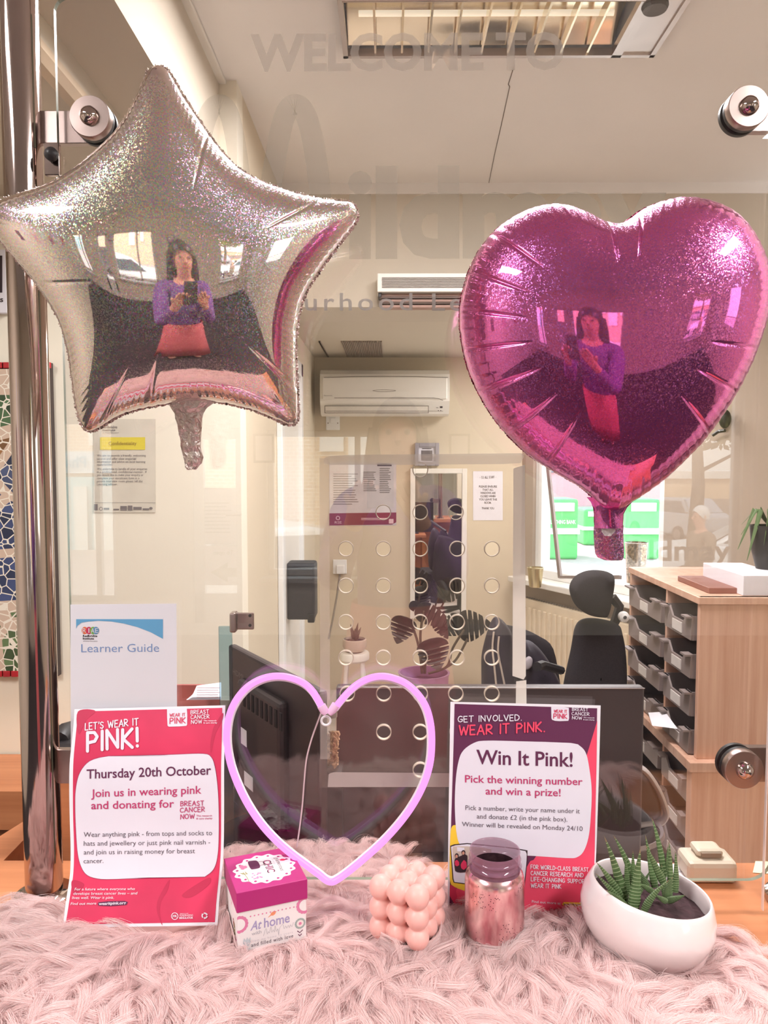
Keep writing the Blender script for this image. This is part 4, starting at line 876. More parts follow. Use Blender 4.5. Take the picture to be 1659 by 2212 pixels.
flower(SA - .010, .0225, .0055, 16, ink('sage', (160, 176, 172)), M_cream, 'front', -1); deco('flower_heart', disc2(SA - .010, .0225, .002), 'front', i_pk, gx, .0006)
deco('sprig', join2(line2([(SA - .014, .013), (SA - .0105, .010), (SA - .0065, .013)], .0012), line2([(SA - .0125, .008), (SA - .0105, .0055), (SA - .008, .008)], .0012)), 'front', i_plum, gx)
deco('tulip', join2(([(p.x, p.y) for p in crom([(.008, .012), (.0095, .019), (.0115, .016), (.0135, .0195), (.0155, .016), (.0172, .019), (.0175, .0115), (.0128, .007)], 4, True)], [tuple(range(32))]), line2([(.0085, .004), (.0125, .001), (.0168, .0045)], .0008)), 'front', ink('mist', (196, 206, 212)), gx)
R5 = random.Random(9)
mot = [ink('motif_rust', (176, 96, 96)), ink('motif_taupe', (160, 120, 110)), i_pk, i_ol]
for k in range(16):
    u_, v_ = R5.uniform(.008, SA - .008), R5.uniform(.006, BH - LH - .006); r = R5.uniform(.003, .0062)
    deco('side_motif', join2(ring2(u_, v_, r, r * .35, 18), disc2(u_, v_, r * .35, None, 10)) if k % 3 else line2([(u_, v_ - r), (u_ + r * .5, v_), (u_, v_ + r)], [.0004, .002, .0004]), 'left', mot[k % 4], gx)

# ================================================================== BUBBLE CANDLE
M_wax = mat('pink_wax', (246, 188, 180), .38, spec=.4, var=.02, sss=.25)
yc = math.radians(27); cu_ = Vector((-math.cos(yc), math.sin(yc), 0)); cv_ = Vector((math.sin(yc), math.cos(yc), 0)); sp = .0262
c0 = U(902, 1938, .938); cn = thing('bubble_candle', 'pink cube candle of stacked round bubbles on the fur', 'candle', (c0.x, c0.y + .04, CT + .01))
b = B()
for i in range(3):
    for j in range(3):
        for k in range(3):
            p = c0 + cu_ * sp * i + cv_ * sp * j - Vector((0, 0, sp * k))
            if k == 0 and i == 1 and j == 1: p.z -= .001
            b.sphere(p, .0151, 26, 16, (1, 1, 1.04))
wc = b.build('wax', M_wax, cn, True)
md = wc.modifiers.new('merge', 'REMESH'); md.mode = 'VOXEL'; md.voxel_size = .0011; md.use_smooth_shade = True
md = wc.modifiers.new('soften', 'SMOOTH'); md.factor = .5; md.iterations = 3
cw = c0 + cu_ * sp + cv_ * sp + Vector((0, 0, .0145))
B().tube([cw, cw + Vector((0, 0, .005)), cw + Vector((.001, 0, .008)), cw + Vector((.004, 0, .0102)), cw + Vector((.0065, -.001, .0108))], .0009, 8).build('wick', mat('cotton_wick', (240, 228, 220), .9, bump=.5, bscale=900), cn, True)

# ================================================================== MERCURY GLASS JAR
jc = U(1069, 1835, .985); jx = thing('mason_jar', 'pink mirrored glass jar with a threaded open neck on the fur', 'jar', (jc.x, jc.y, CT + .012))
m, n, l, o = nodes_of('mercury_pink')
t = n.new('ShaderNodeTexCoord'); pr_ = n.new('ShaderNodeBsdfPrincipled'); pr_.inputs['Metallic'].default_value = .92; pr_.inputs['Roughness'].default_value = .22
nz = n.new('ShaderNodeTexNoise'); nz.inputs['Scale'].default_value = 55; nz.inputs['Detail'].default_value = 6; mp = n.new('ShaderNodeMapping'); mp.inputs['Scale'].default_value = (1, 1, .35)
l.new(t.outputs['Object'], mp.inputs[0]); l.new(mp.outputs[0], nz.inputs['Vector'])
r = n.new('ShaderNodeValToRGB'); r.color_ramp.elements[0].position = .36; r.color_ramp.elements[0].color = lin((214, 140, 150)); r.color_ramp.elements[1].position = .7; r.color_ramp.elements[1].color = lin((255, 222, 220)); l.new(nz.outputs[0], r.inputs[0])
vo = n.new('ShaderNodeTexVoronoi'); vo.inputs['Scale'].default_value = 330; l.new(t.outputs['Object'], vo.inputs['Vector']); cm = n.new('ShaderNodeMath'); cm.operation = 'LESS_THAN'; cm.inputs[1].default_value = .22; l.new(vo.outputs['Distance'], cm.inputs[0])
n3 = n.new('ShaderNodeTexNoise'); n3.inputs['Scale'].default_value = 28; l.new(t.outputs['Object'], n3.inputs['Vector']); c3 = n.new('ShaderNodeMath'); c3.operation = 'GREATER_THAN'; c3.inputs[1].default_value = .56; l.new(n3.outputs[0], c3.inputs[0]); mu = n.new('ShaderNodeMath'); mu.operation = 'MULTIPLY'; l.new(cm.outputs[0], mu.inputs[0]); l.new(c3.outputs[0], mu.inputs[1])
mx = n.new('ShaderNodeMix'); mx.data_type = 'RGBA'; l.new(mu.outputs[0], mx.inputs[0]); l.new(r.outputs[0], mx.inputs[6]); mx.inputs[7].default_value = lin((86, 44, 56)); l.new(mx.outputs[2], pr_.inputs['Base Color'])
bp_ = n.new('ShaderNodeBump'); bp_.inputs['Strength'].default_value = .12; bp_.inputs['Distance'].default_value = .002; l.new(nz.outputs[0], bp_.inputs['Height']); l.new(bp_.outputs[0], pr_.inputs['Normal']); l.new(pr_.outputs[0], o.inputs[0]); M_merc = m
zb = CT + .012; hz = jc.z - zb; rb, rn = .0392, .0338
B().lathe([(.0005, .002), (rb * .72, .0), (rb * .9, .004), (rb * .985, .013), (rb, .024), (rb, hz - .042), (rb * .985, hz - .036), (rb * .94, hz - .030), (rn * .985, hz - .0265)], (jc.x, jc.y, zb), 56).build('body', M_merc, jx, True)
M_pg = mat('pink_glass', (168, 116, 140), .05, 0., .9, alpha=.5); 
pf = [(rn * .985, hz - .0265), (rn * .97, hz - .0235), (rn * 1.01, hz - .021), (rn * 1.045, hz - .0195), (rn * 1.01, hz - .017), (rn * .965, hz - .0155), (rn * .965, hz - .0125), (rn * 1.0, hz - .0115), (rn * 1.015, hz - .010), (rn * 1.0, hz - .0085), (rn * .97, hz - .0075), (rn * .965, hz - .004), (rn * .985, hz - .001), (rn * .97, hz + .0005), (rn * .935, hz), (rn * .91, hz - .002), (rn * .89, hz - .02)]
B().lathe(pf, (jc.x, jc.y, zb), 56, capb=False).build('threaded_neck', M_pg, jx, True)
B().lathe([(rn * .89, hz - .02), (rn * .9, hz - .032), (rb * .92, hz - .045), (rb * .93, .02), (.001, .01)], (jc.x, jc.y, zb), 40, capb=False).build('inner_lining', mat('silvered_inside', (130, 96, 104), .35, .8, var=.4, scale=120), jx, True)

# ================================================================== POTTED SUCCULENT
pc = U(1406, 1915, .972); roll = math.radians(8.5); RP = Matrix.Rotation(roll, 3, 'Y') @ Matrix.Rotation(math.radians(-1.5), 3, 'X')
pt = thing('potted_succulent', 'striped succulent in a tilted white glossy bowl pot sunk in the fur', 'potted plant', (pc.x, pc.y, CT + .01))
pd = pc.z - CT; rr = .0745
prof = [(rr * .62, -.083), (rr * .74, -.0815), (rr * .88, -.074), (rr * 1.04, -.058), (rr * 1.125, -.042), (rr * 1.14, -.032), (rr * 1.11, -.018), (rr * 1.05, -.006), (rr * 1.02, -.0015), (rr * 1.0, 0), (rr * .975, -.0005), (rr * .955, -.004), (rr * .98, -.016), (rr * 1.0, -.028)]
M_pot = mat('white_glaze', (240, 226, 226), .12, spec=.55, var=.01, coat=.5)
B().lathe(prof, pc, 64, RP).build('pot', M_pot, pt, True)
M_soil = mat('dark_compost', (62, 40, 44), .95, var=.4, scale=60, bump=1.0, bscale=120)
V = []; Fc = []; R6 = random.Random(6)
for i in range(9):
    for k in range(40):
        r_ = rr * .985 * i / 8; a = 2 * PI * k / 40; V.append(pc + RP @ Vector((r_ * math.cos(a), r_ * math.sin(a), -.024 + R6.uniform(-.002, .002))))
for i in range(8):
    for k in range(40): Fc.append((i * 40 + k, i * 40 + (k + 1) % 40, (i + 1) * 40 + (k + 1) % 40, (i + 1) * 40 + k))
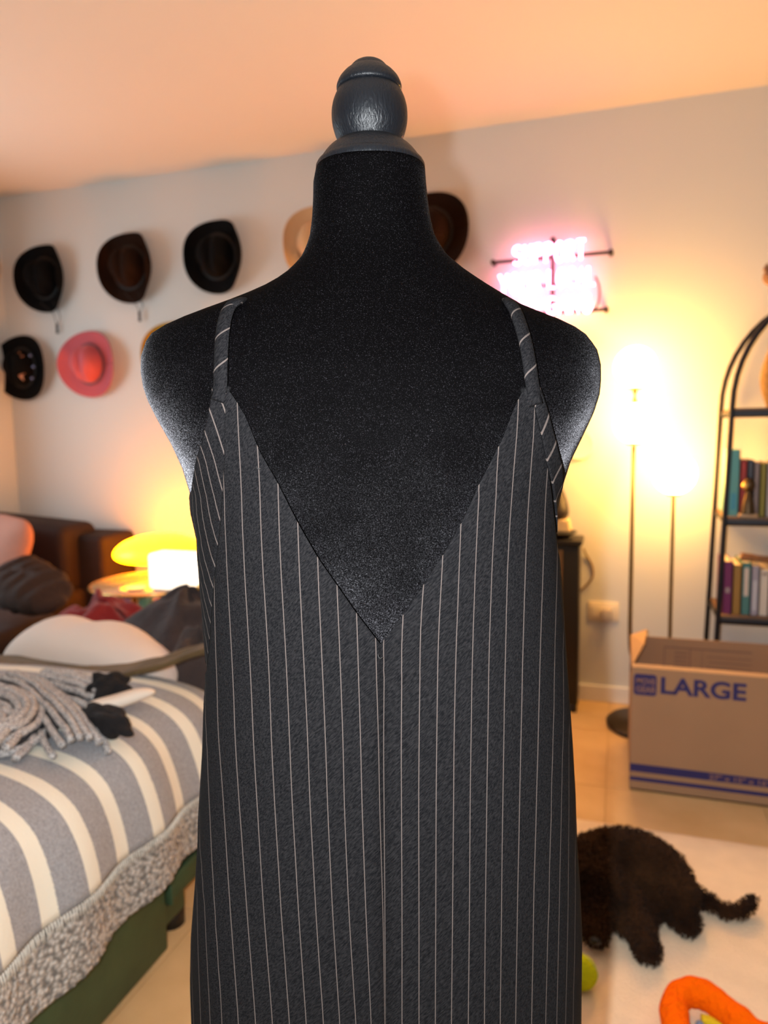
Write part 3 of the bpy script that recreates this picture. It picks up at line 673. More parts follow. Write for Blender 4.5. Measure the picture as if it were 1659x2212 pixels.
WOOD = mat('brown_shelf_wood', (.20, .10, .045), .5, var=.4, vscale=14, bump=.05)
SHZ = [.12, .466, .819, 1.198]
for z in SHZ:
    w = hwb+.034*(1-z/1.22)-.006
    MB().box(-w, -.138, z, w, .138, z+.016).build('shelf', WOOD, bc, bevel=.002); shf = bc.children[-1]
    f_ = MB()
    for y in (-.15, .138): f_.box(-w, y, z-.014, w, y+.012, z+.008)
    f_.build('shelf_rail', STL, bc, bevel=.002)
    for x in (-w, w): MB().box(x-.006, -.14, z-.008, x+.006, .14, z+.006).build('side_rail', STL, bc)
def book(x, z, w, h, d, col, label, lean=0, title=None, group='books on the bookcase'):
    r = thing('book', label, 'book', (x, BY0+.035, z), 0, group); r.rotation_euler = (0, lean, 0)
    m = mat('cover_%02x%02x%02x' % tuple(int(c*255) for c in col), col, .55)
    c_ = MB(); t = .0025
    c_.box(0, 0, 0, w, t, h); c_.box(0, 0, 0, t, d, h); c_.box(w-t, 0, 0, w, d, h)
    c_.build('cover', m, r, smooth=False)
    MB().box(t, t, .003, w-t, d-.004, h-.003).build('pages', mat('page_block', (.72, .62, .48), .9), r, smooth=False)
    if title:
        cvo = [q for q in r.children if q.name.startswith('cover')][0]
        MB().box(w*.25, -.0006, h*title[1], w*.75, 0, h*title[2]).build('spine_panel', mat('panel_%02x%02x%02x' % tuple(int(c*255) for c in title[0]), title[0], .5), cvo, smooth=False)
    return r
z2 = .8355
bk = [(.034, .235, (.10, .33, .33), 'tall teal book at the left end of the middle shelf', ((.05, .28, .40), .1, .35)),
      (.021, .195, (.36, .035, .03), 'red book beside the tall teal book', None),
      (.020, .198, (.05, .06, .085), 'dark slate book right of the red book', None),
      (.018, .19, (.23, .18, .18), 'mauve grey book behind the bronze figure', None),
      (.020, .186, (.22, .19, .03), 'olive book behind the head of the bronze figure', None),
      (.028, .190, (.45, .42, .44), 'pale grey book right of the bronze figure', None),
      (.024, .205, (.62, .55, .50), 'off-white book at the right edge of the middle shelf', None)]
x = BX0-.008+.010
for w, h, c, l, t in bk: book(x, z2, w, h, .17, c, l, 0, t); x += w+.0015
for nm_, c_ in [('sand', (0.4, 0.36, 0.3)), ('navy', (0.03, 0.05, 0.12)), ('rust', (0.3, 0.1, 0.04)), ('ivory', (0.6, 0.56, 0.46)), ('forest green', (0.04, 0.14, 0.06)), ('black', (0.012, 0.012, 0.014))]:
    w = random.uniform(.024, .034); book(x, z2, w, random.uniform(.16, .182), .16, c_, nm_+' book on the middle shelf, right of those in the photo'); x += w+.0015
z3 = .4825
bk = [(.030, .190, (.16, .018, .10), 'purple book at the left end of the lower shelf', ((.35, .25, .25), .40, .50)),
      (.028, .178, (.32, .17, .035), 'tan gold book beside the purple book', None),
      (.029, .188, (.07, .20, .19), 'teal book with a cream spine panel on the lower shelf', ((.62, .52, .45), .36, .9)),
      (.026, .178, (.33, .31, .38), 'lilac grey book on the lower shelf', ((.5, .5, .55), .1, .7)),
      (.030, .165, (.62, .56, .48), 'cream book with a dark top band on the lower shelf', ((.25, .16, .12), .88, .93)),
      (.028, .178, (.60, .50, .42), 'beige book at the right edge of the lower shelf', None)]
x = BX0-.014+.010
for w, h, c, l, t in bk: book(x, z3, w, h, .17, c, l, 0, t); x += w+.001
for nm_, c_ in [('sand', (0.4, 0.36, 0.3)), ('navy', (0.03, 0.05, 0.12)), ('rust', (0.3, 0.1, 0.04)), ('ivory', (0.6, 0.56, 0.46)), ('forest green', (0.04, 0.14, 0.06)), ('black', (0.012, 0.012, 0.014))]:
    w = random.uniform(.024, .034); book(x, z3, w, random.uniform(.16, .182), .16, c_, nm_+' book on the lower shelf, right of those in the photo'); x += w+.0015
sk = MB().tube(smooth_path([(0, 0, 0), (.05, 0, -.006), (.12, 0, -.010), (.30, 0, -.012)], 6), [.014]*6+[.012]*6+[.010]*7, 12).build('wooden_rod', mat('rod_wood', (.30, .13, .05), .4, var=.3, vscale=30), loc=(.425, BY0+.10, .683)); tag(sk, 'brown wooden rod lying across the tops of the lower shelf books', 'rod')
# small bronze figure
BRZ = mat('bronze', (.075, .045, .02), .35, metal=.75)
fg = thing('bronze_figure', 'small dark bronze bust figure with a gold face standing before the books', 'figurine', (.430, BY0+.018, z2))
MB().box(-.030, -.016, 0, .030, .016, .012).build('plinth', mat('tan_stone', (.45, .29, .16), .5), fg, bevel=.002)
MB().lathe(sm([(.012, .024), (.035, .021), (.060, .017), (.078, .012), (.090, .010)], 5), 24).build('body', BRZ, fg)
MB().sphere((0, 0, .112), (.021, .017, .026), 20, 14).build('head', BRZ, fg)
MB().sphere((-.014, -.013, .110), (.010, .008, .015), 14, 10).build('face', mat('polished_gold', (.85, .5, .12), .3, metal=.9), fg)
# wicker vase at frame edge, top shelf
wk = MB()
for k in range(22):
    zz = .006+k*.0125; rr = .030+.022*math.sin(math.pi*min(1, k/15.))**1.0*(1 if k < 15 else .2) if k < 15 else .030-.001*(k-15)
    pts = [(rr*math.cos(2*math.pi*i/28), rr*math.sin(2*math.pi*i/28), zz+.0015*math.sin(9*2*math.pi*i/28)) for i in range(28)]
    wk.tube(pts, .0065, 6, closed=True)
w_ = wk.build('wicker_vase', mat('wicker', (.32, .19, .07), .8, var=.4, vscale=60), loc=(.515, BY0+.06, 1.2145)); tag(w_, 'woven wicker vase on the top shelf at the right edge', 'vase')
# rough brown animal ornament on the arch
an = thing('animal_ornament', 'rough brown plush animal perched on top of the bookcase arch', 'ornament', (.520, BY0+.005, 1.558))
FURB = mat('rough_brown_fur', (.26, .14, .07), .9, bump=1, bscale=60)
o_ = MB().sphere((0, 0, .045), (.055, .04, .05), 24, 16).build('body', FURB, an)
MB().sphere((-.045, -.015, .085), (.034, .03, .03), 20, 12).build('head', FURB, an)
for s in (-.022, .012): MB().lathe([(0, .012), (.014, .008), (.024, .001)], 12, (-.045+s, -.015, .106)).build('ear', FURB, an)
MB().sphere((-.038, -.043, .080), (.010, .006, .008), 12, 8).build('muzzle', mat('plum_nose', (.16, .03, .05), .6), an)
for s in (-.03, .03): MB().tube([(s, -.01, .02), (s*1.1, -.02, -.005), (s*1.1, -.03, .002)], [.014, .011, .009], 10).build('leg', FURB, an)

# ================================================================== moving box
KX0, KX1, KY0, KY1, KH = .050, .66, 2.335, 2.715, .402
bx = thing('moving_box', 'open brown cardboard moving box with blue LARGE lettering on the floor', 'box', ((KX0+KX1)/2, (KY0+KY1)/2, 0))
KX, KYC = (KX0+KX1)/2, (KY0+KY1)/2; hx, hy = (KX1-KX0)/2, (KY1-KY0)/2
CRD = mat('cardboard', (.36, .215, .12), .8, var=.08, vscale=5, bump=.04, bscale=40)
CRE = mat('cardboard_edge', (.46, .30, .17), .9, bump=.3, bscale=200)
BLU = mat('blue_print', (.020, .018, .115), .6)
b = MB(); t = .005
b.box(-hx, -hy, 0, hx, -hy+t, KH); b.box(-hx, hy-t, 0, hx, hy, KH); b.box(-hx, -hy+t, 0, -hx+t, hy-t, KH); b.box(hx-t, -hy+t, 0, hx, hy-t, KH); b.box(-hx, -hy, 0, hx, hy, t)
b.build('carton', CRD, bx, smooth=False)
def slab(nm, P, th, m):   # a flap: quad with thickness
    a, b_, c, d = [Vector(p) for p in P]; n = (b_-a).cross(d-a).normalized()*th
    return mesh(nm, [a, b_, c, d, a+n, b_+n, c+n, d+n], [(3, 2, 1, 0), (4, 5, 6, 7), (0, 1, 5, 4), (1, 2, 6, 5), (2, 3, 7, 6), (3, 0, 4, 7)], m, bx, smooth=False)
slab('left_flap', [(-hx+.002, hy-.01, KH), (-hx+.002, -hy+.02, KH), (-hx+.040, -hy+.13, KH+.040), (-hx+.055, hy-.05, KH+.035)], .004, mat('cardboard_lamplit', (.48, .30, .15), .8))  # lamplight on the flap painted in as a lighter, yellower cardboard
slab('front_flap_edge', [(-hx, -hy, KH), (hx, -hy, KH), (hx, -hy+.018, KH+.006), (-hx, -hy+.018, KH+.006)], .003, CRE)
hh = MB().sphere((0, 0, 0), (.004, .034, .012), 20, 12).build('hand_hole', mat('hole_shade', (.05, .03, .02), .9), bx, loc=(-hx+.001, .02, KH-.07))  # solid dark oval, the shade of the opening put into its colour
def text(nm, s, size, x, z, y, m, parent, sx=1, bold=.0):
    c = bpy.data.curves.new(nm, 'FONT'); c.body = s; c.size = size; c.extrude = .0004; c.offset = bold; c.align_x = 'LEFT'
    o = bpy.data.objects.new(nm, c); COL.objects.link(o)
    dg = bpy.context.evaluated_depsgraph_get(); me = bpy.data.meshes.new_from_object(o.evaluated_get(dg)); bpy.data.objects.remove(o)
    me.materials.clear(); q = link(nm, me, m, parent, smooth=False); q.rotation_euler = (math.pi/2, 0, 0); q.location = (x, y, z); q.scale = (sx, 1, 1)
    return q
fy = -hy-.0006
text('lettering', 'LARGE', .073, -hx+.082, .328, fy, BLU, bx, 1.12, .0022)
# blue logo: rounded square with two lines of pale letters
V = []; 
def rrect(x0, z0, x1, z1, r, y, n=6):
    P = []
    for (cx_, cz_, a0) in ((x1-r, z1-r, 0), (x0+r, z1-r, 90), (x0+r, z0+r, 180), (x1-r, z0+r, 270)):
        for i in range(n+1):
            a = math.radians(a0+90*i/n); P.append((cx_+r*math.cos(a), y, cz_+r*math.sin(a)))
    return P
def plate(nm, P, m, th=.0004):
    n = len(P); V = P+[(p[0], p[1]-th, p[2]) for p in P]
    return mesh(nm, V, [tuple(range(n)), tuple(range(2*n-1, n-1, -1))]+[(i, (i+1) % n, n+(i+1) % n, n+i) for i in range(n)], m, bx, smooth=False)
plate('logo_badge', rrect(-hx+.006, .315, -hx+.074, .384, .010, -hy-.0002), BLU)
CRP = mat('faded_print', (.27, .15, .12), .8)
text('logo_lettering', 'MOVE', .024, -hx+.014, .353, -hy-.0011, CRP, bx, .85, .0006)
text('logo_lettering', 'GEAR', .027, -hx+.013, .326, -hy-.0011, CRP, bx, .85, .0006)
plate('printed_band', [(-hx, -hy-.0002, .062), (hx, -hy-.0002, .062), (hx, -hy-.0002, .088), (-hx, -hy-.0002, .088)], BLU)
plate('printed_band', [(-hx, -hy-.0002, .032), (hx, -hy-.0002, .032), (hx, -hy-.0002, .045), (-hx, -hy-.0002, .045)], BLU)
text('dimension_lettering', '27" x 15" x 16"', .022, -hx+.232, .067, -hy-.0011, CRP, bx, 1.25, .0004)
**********
Of the lines in this data, how many contain "follow"? Reply with only the number.

2